Samuel Sewall (born March 28, 1652, Bishopstoke, Hampshire, Eng.—died Jan. 1, 1730, Boston) was a British-American colonial merchant and a judge in the Salem witchcraft trials, best remembered for his Diary (Massachusetts Historical Society; 3 vol., 1878–82), which provides a rewarding insight into the mind and life of the late New England Puritan.

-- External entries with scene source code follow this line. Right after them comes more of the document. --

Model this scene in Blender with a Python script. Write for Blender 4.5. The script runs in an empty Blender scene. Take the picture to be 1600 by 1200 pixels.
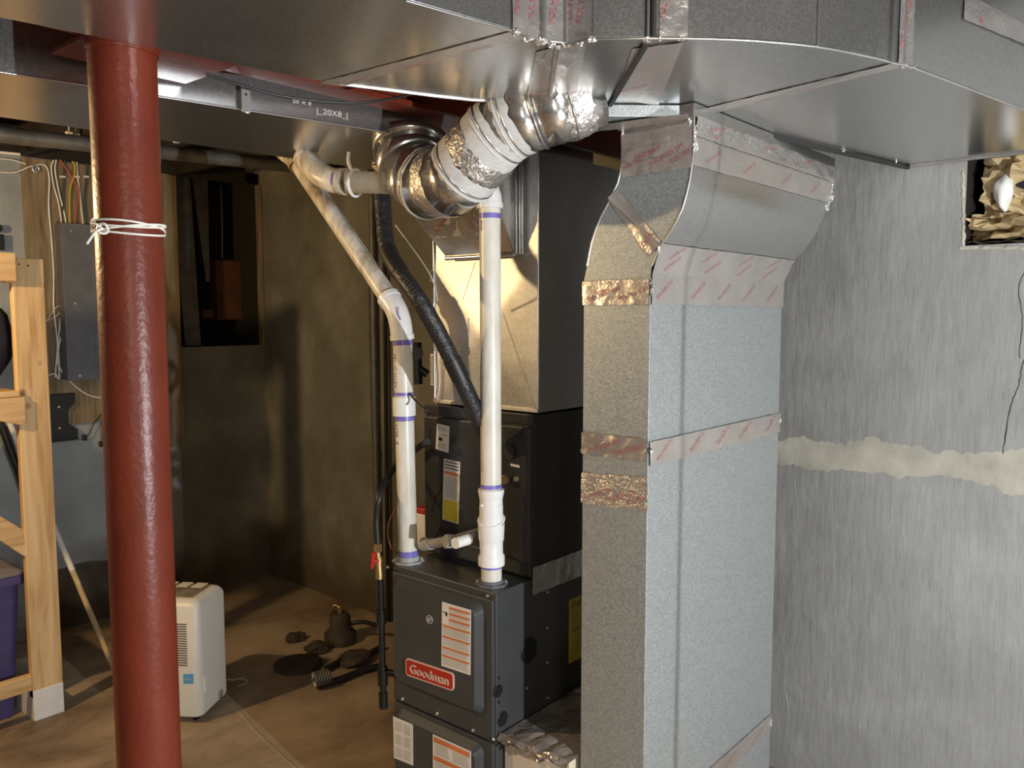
import bpy, math, random
from mathutils import Vector, noise
random.seed(7)
V = Vector
scene = bpy.context.scene
# ------------------------------------------------------------------ camera
DZ = 0.09; CAMZ = 1.66 + DZ; F = 1300.0; PITCH = math.radians(4.84)
FWD = V((0.762, 0.648, 0)).normalized(); RGT = V((FWD.y, -FWD.x, 0)); UP = V((0, 0, 1))
CF = FWD * math.cos(PITCH) - UP * math.sin(PITCH)
CU = FWD * math.sin(PITCH) + UP * math.cos(PITCH)
CAM = V((0, 0, CAMZ))
cd = bpy.data.cameras.new('camera'); cam = bpy.data.objects.new('camera', cd)
scene.collection.objects.link(cam); scene.camera = cam
cd.sensor_fit = 'HORIZONTAL'; cd.sensor_width = 36; cd.lens = 36 * F / 1600
cd.clip_start = 0.02
cam.location = CAM
from mathutils import Matrix
cam.rotation_euler = Matrix((RGT, CU, -CF)).transposed().to_euler()
# ------------------------------------------------------------------ world, lamps, exposure
scene.view_settings.view_transform = 'Standard'; scene.view_settings.look = 'None'
scene.view_settings.exposure = 0.0; scene.view_settings.gamma = 1; scene.view_settings.use_curve_mapping = False
w = bpy.data.worlds.new('world'); scene.world = w; w.use_nodes = True
w.node_tree.nodes['Background'].inputs[0].default_value = (0.9, 0.95, 1, 1)
w.node_tree.nodes['Background'].inputs[1].default_value = 0.02
def lamp(name, loc, energy, col, r):
    l = bpy.data.lights.new(name, 'POINT'); l.energy = energy; l.color = col; l.shadow_soft_size = r
    o = bpy.data.objects.new(name, l); scene.collection.objects.link(o); o.location = loc; return o
LCOOL = V((1.15, -1.0, 1.15 + DZ))
lamp('daylight_lamp', LCOOL, 235, (0.94, 0.975, 1.0), 0.016)
lamp('added_fill', (-1.6, -2.4, 1.9), 120, (1.0, 0.93, 0.82), 0.3)  # added fill with no visible source, brightens the back wall on the left
lamp('warm_bulb', (0.15, 3.35, 2.02 + DZ), 100, (1.0, 0.68, 0.33), 0.035)


# ------------------------------------------------------------------ pixel -> world point on a real plane
def ray(px, py): return CF + RGT * ((px - 800) / F) + CU * ((600 - py) / F)
def onX(px, py, X): r = ray(px, py); return CAM + r * ((X - CAM.x) / r.x)
def onY(px, py, Y): r = ray(px, py); return CAM + r * ((Y - CAM.y) / r.y)
def onZ(px, py, Z): r = ray(px, py); return CAM + r * ((Z - CAM.z) / r.z)
def onD(px, py, D): r = ray(px, py); return CAM + r * (D / (r.dot(FWD)))
def onP(px, py, p, n): r = ray(px, py); return CAM + r * ((p - CAM).dot(n) / r.dot(n))

# ------------------------------------------------------------------ materials
def newmat(name):
    m = bpy.data.materials.new(name); m.use_nodes = True; nt = m.node_tree
    return m, nt, nt.nodes['Principled BSDF']
def ramp(nt, fac, stops):
    r = nt.nodes.new('ShaderNodeValToRGB'); e = r.color_ramp.elements
    while len(e) < len(stops): e.new(0.5)
    for i, (p, c) in enumerate(stops): e[i].position = p; e[i].color = (*c, 1)
    nt.links.new(fac, r.inputs[0]); return r.outputs[0]
def tex(nt, kind, scale, stretch=(1, 1, 1), **k):
    tc = nt.nodes.new('ShaderNodeTexCoord'); mp = nt.nodes.new('ShaderNodeMapping'); mp.inputs['Scale'].default_value = stretch
    t = nt.nodes.new('ShaderNodeTex' + kind); t.inputs['Scale'].default_value = scale
    nt.links.new(tc.outputs['Object'], mp.inputs[0]); nt.links.new(mp.outputs[0], t.inputs['Vector'])
    for a, b in k.items():
        if a == 'feature': t.feature = b
        else: t.inputs[a].default_value = b
    return t
def bump(nt, bs, h, strength, dist=0.002, prev=None):
    b = nt.nodes.new('ShaderNodeBump'); b.inputs['Strength'].default_value = strength; b.inputs['Distance'].default_value = dist
    nt.links.new(h, b.inputs['Height'])
    if prev is not None: nt.links.new(prev, b.inputs['Normal'])
    nt.links.new(b.outputs[0], bs.inputs['Normal']); return b.outputs[0]
def plain(name, col, rough=0.5, metal=0.0, var=0.12, nscale=14, bstr=0.0, bscale=60, bdist=0.002, coat=0, stretch=(1, 1, 1), alpha=None):
    m, nt, bs = newmat(name)
    t = tex(nt, 'Noise', nscale, stretch, Detail=5.0)
    c = ramp(nt, t.outputs[0], [(0.3, tuple(x * (1 - var) for x in col)), (0.7, tuple(min(1, x * (1 + var)) for x in col))])
    nt.links.new(c, bs.inputs['Base Color'])
    bs.inputs['Roughness'].default_value = rough; bs.inputs['Metallic'].default_value = metal
    bs.inputs['Coat Weight'].default_value = coat
    if bstr: bump(nt, bs, tex(nt, 'Noise', bscale, stretch, Detail=4.0).outputs[0], bstr, bdist)
    return m
def galv(name, lo, hi, r0, r1, scale=260, bstr=0.05, wob=0.03, wscale=3.0):
    m, nt, bs = newmat(name)
    v = tex(nt, 'Voronoi', scale, (1, 1, 1))
    c = ramp(nt, v.outputs['Color'], [(0.15, lo), (0.85, hi)])
    nt.links.new(c, bs.inputs['Base Color'])
    rr = nt.nodes.new('ShaderNodeMapRange'); rr.inputs['To Min'].default_value = r0; rr.inputs['To Max'].default_value = r1
    nt.links.new(v.outputs['Color'], rr.inputs['Value']); nt.links.new(rr.outputs[0], bs.inputs['Roughness'])
    bs.inputs['Metallic'].default_value = 0.93
    p = bump(nt, bs, tex(nt, 'Noise', wscale, Detail=1.5).outputs[0], wob, 0.05)
    bump(nt, bs, v.outputs['Color'], bstr, 0.001, p)
    return m
def galv2(name, lo, hi, r0, r1, scale, sc_n):
    # dull galvanised sheet: less metallic, spangle in colour and shine
    m = galv(name, lo, hi, r0, r1, scale, 0.12, 0.03, sc_n); m.node_tree.nodes['Principled BSDF'].inputs['Metallic'].default_value = 0.6
    return m
M = {}
M['galv'] = galv('galvanised_sheet', (0.54, 0.55, 0.55), (0.68, 0.69, 0.69), 0.22, 0.27, 300, 0.02, 0.05, 2.2)
M['galv_dull'] = galv2('spangled_sheet', (0.33, 0.365, 0.375), (0.52, 0.56, 0.57), 0.38, 0.52, 330, 3)
M['galv_shine'] = galv('bright_sheet', (0.55, 0.55, 0.54), (0.68, 0.68, 0.67), 0.17, 0.24, 200, 0.02, 0.12, 6)
M['galv_plenum'] = galv('plenum_sheet', (0.42, 0.42, 0.42), (0.54, 0.54, 0.54), 0.40, 0.46, 250, 0.02, 0.10, 5)
M['cleat'] = plain('cleat_metal', (0.6, 0.6, 0.6), 0.3, 0.9)
M['darkgap'] = plain('dark_seam', (0.03, 0.03, 0.03), 0.6)
def foil(name, col, rough, bs_, sc):
    m, nt, bs = newmat(name)
    t = tex(nt, 'Noise', 9, Detail=4.0)
    nt.links.new(ramp(nt, t.outputs[0], [(0.3, tuple(x * 0.85 for x in col)), (0.7, col)]), bs.inputs['Base Color'])
    bs.inputs['Metallic'].default_value = 0.85; bs.inputs['Roughness'].default_value = rough
    p = bump(nt, bs, tex(nt, 'Voronoi', sc, feature='DISTANCE_TO_EDGE').outputs[0], bs_ * 0.5, 0.004)
    bump(nt, bs, tex(nt, 'Noise', sc * 1.5, Detail=5.0, Distortion=1.5).outputs[0], bs_, 0.004, p)
    return m
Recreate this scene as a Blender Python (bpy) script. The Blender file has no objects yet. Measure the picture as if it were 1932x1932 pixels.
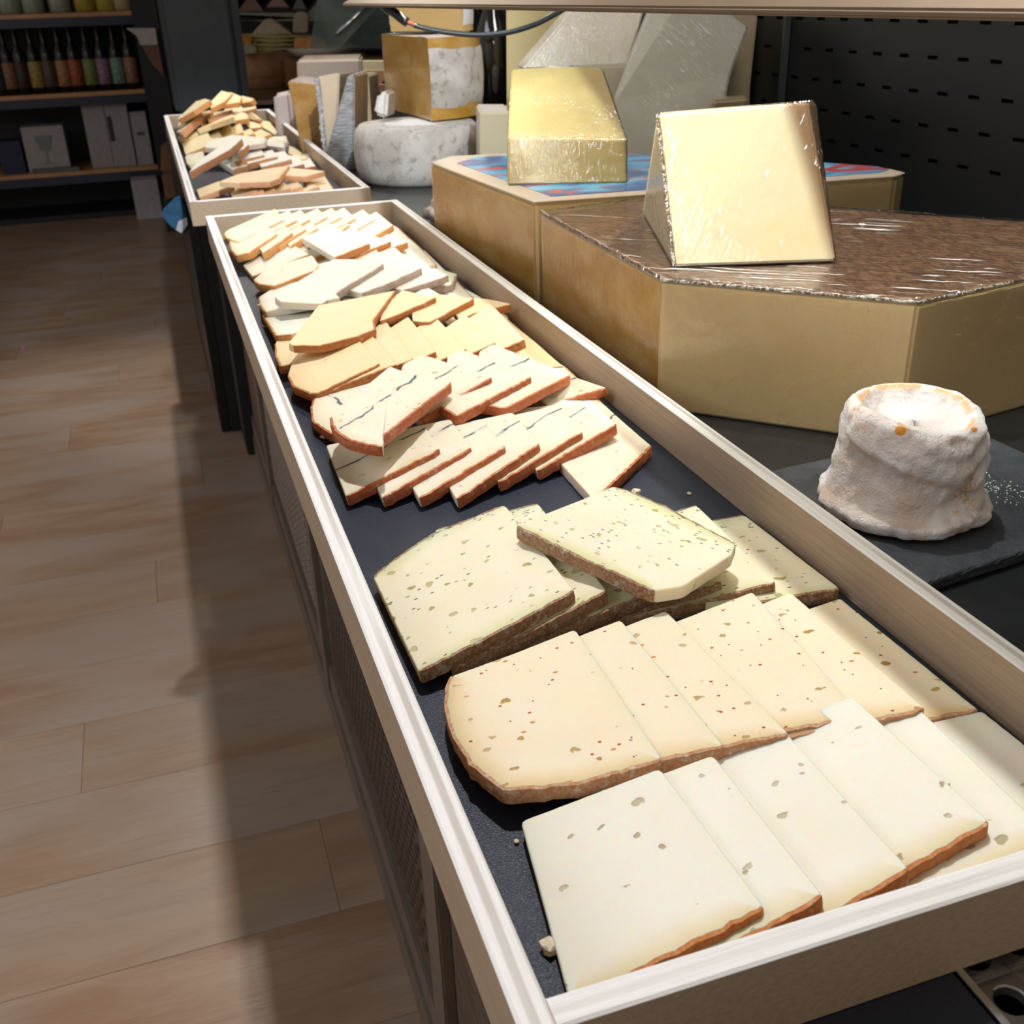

A graduate of Harvard College (1671), Sewall began his public career in 1679, when he was made a “freeman”—a landowner with the right to participate in the government of the colony. He was manager of the colonial printing press (1681–84), member of the Council (1684–1725), and chief justice of the Superior Court (1718–28). He was also a commissioner of the Society for the Propagation of the Gospel in New England, an overseer of Harvard College, and captain of the Ancient and Honorable Artillery Company. In 1692 he was named by Gov. William Phips as one of the special commissioners appointed to try the Salem witchcraft cases, in which 19 persons were condemned to death. Sewall was the only judge to admit the error of these decisions, standing silently in the Old South Church in Boston in 1697 while his confession of error and guilt was read aloud.
Sewall’s writings include an early anti-slavery appeal, The Selling of Joseph (1700), A Memorial Relating to the Kennebeck Indians (1721), an argument for humane treatment of Indians, and unpublished verses and political and religious tracts.